Countries are encouraged to coordinate meetings with other statistics producers to talk about open data issues and agree upon dissemination standards, so government data openness doesn’t vary between producers.
Good practices include starting with a working group to talk about open data or dissemination and standards more generally, during regularly scheduled meetings, and to decide, at minimum on a common data license, datasets that should be published, priority disaggregations, and common classifications (particularly geographic standards since they apply across all types of data).
5. Build awareness of data use, coverage, and accessibility into the day-to-day tasks of National Statistical Offices
Political leadership and commitment to open data at senior levels in the NSO and ministries is important. These elements not only do it smooth cooperation between data producers. They provide a structure for open data issues to be integrated into regular work, rather than a separate add-on process which many staff do not have the capacity to take on.
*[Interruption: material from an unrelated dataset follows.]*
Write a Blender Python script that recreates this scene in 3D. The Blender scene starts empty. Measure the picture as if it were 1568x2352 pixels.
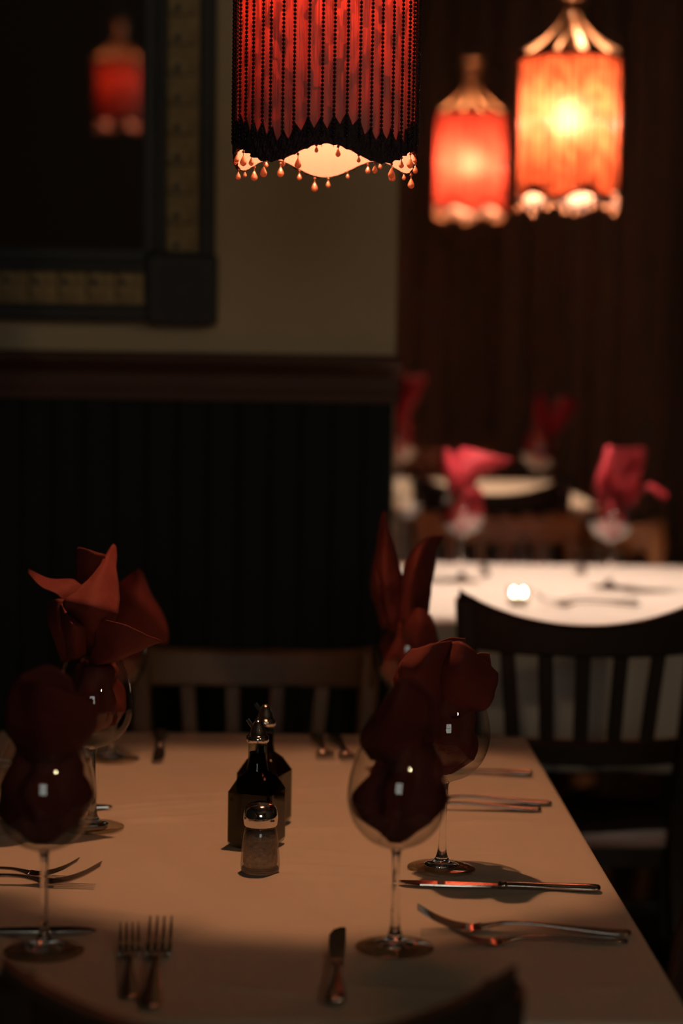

Open data to improve lives
As the International Open Data Charter points out, open data allows governments, citizens, civil society organizations and the private sector to make decisions based on evidence. Effective and timely access to data can have an impact on the generation of innovative ideas and new knowledge, whose externalities result in social and economic benefits, improving the quality of life of people around the world.
The open data workshop series is a part of a bigger picture—increase technical capacity level to open and use data. These actions strengthen countries’ statistical capacities and provide more and better data for accountability. As countries follow up on discussions in the workshops, they can see how it fits into the Data Value Chain and how it impacts their scores in the Open Data Inventory (ODIN) – the international assessment of the openness, coverage and accessibility of official statistics in over 190 countries.